Only at the end does this tale of tribal spirituality and values versus violent modernity take a leap into the “magic” part of “magical realism.” But it has an otherworldly feel throughout, the arresting aesthetics and atmosphere compensating for a somewhat talky progress. While Mami Wata demands a degree of patience, it does have a uniqueness that Obasi has defined as well as anyone could, in saying that his primary inspirations included both Akira Kurosawa and David Lynch. It opens at the Roxie on Fri/12 (more info here).

The South Korean Concrete Utopia is dystopian-future sci-fi—something we keep getting more and more of, for reasons you don’t need a degree in climate (or political) science to figure out. Amidst news reports of an unusual meteor shower, Seoul suffers a catastrophic earthquake. Miraculously, exactly one high-rise apartment building remains standing. At first, its residents welcome other survivors who straggle in from the cold and rubble outside. But when scarcity stirs panic, those residents violently expel all “outsiders” under the direction of a self-appointed official “delegate” (Lee Byung-hun) no one quite remembers as their neighbor—though he does have a key to a flat. A rigid but constructive new order is imposed, one that seems to ensure not just survival but the endurance of civility and community.

However, desperation soon begins to trouble the complex anew, while those even worse-off beyond its gates plot to regain access. Leader turns dictator, making a semi-reluctant acolyte of our nominal protagonist Min-seong (Park Seo-joon) Increasingly horrifying is the latter’s wife Myeong-hwa (Park Bo-young), a nurse who can’t stomach the cruel moral compromises this fortified “village” requires from its frightened inhabitants.

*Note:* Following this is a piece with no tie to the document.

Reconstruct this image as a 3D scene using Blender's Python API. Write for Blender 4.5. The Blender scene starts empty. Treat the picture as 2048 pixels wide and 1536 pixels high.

Though often spectacular in its scale and FX, Concrete Utopia (which is based on a digital comic book) is less a disaster movie—let alone a dystopian action flick a la Mad Max—than a petri dish in which a swath of humanity breaks down in stressful isolation. We never do find out just what the “big picture” is: Help does not seem to ever be arriving, so presumably the rest of the world is in equally dire straits. Nor do occasional flashbacks reveal much more than what the main characters were doing when the cataclysm struck.

Instead, the focus is on society in miniature, as it alternately rallies and buckles under pressure. Mostly, the trajectory is downward: Compassion soon exits the building, its place usurped by paranoia, greed, and predation. By the time there are calls for “internal cleansing,” we’ve been reminded not just of the Nazis and other ethnic scourgers, but the Cultural Revolution, recent neofascist movements, etc.

Concrete Utopia is hardly a heavy-handed metaphorical screed, however. It has some humor, as well as suspense, intrigue, and impressive CGI depicting damage more extreme than that of a war zone. It’s not a particularly upbeat look at one possible grim near-future, but it is an entertaining one. After opening on very short notice at the Roxie last week, it continues through this weekend; check the theater website for further added shows.